While Les ended up becoming CEO of his company in the last game, his buddy Helmut Bean ended up making it in Hollywood. However, a stalker has been kidnapping celebrities, including Bean and his extravagant girlfriend LaFonda Turner. Concerned with the wellbeing of his pal, Les takes a trip to Los Angeles to unravel the mystery.

Lost in LA uses a more advanced interpreter than its predecessor, utilizing 256 color VGA graphics, again making it look remarkably like Sierra titles at the time. There are, however, a couple of major differences. The interface only uses a single icon, where clicking on something will bring up a sub-menu allowing you to interact with it, which makes puzzle solving much easier. Since the whole game is focused on a handful of famous areas in Los Angeles – Hollywood Boulevard, Venice Beach, the corner of Sunset and Vine, and a movie studio parody called Paramounds Studio – it’s a little bit more open-ended than Search for the King, plus a lot of puzzles simply revolve around exhausting conversation options to trigger new events.

While most of the game uses painted backgrounds and pixel-rendered sprites, the close-ups are all digitized photographs of actors and actresses. Besides the dweeby Les, most of these are bikini-clad girls, giving the whole affair a low budget porn atmosphere. There’s an obsession with both built, muscular women and mud-wrestling, so expect lots of pandering to those particular fetishes. That being said, much like its predecessor, it’s not nearly as naughty as it pretends to be, and you can find dirtier pictures in a swimsuit issue of Sports Illustrated.

The humor is slightly more down to earth than Search for the King. Les isn’t exactly an exemplary protagonist – although that’s probably the point – but some of the secondary characters are amusing, like the street thugs known as The Boyz. They hang around shifty street corners and position themselves as the next great gangsta rappers, but they can’t rhyme for anything and they’re really just poseur street thugs that are driven around in their dad’s Lexus. Owing to the evolution in interface, there’s more conversation and characterization, though much of it is hit or miss.

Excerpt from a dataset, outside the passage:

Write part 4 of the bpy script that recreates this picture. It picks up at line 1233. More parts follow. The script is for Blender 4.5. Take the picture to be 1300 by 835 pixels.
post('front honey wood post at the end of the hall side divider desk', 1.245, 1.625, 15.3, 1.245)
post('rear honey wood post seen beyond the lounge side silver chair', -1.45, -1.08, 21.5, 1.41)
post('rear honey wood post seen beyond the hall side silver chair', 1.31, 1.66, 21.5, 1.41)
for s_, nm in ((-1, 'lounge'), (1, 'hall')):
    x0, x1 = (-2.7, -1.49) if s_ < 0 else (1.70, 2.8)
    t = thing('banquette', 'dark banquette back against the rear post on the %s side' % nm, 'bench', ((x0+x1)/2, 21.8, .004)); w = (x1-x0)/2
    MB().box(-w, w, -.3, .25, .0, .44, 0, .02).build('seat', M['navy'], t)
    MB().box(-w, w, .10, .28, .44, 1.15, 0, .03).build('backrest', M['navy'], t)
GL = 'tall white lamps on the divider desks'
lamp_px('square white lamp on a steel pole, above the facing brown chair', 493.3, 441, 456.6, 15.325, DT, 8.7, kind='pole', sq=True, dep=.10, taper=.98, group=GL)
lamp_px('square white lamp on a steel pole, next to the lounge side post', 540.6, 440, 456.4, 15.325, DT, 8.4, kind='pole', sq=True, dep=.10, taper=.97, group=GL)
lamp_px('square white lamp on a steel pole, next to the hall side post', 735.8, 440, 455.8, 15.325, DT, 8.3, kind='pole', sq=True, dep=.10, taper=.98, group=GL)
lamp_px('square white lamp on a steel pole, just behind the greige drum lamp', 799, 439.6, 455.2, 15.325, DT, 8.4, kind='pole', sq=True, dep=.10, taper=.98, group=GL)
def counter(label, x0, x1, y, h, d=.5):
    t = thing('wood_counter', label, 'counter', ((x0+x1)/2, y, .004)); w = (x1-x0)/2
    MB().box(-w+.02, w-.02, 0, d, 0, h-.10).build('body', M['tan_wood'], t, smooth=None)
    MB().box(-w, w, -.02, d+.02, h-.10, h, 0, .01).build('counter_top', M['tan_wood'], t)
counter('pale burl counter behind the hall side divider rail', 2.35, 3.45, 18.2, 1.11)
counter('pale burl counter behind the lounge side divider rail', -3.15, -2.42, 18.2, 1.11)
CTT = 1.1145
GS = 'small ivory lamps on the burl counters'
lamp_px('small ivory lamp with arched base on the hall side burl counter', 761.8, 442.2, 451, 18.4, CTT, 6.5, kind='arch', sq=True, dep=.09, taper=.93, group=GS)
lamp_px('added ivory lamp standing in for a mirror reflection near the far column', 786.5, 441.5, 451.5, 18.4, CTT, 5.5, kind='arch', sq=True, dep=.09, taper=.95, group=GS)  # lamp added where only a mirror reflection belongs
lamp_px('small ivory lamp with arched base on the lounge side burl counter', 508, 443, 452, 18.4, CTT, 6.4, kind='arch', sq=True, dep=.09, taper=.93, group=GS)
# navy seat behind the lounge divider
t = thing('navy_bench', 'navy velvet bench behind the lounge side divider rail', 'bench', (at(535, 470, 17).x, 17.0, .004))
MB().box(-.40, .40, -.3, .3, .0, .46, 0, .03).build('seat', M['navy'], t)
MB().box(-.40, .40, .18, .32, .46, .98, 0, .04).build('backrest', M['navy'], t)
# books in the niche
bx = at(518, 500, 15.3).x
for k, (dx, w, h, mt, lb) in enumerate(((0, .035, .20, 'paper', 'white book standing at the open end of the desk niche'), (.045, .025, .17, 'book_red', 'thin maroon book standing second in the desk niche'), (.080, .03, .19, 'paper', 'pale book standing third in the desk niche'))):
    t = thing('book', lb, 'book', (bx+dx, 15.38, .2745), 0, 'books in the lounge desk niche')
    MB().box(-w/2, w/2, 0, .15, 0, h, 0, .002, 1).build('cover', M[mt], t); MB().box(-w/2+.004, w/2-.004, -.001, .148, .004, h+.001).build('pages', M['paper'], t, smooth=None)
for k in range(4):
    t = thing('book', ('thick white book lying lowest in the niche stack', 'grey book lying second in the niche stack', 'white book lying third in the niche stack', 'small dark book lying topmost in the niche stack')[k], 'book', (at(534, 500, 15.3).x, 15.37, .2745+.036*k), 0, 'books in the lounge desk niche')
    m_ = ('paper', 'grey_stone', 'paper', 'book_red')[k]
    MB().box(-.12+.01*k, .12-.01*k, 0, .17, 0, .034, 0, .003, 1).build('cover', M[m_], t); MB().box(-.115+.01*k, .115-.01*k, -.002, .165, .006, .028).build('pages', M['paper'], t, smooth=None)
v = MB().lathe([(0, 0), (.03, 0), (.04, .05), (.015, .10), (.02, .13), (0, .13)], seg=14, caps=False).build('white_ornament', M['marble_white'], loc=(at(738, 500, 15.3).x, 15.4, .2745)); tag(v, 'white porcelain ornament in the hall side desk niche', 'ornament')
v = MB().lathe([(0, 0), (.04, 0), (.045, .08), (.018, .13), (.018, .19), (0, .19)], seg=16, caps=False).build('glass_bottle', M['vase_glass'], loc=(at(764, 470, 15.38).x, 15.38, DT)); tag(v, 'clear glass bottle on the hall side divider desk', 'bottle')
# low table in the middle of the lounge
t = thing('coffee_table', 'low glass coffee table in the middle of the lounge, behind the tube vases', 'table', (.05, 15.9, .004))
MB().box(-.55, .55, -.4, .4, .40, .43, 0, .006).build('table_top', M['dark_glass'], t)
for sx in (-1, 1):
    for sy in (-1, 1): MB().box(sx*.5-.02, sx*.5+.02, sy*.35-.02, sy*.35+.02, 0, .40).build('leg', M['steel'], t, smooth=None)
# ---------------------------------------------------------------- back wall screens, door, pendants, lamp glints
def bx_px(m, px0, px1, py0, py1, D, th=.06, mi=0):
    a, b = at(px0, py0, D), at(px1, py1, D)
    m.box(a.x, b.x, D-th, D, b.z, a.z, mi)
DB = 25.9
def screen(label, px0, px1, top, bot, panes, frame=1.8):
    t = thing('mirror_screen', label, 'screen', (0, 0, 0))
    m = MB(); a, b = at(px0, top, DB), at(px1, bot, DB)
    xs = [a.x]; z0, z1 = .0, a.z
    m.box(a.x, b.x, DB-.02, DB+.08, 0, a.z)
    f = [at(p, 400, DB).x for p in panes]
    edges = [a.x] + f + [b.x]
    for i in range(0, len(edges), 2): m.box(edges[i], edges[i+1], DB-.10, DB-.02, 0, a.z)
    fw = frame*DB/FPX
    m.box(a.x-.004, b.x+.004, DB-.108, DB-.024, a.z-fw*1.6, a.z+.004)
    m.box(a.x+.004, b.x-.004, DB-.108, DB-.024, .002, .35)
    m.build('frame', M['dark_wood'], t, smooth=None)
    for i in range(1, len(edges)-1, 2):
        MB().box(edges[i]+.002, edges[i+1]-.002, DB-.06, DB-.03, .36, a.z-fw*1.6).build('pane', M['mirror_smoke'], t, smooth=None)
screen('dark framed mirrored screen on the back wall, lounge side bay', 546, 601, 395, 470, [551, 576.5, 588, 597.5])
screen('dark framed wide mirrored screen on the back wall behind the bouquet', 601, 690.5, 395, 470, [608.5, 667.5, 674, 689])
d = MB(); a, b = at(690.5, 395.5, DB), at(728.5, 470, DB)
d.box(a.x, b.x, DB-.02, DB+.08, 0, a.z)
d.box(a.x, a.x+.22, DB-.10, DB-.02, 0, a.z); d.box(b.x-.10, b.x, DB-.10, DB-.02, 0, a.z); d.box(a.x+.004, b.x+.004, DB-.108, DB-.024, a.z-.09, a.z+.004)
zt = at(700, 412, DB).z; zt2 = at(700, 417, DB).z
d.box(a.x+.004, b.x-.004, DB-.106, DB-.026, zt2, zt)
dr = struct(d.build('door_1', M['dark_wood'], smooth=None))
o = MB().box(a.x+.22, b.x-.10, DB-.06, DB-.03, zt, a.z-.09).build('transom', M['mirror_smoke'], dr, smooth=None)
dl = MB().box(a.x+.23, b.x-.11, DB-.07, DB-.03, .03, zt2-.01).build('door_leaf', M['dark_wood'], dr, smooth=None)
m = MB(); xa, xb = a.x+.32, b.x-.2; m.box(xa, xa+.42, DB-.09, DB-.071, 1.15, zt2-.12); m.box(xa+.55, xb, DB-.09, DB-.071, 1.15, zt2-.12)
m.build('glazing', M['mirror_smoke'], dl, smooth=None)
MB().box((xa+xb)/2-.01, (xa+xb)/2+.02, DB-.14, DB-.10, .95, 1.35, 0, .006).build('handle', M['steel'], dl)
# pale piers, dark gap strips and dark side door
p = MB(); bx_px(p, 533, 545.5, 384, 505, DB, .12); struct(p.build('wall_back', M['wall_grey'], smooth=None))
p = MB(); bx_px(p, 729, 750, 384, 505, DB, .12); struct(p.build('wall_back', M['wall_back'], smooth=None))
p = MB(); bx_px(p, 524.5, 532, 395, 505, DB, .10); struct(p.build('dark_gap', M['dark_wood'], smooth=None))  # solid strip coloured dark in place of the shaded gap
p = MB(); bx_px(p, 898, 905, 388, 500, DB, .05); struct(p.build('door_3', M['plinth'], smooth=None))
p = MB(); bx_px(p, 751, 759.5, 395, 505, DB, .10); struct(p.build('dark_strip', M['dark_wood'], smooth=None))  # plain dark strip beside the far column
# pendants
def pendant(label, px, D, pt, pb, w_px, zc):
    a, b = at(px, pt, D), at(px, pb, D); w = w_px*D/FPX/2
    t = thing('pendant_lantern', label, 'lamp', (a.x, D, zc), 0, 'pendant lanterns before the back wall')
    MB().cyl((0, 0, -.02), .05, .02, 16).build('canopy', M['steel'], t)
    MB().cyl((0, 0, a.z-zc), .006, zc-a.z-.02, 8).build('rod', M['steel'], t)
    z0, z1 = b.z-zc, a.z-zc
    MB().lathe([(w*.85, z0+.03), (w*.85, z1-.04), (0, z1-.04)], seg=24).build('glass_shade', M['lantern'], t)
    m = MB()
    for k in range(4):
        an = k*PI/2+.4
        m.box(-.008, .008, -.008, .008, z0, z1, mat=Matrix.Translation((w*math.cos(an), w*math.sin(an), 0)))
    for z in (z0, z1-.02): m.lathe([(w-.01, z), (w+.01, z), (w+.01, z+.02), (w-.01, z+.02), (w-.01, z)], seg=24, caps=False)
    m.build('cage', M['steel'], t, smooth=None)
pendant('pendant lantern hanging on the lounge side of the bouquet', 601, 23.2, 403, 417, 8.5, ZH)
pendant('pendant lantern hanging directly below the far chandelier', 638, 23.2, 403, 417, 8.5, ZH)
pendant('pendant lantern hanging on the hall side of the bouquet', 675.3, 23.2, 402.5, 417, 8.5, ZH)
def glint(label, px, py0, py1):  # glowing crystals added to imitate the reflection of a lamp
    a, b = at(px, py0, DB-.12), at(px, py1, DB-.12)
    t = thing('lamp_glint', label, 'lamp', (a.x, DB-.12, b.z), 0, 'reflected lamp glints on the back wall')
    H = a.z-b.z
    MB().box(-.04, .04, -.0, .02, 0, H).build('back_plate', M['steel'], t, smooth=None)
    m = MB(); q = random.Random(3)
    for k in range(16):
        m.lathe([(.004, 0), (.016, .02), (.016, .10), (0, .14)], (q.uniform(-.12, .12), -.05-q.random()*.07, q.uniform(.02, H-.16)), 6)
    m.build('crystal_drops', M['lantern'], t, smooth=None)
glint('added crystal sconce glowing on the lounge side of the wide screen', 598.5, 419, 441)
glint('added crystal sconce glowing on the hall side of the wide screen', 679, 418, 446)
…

There’s a lot of obvious Hollywood humor, the type that thinks it’s clever by poking fun at the propensity for numerous movie sequels. (Of course, back in 1991, Terminator 3 hadn’t actually come out yet, which sort of makes it funnier in retrospect, if you look at as a time capsule.) What other bits of humor are funny, but are clearly ripped off from other games. So Les impresses two mud wrestlers/strippers with his extensive knowledge of computer programming… except Larry did the exact same thing with a group of islanders at the end of LSL2. When Les tells a tourist company that he starred in a computer game and they rattle off an increasingly ludicrous series of better-known titles (“Were you one of the really important looking pirates in Monkey Island? The 1985 Atari XE/XL version of Fooblitzky? The 3-D scratch ‘n sniff Macintosh version of Leather Goddesses of Phobos?”), it’s worth a laugh or two, except both Space Quest III and Leisure Suit Larry III both were far more daring in breaking the fourth wall. And while it might seem clever that a character calls the Accolade help desk for some hints, Guybrush Threepwood did the exact same thing in Monkey Island 2. Due to all of this, Lost in LA has a harder time shaking off the fact that it’s just an alright game riding on the coattails of more popular titles.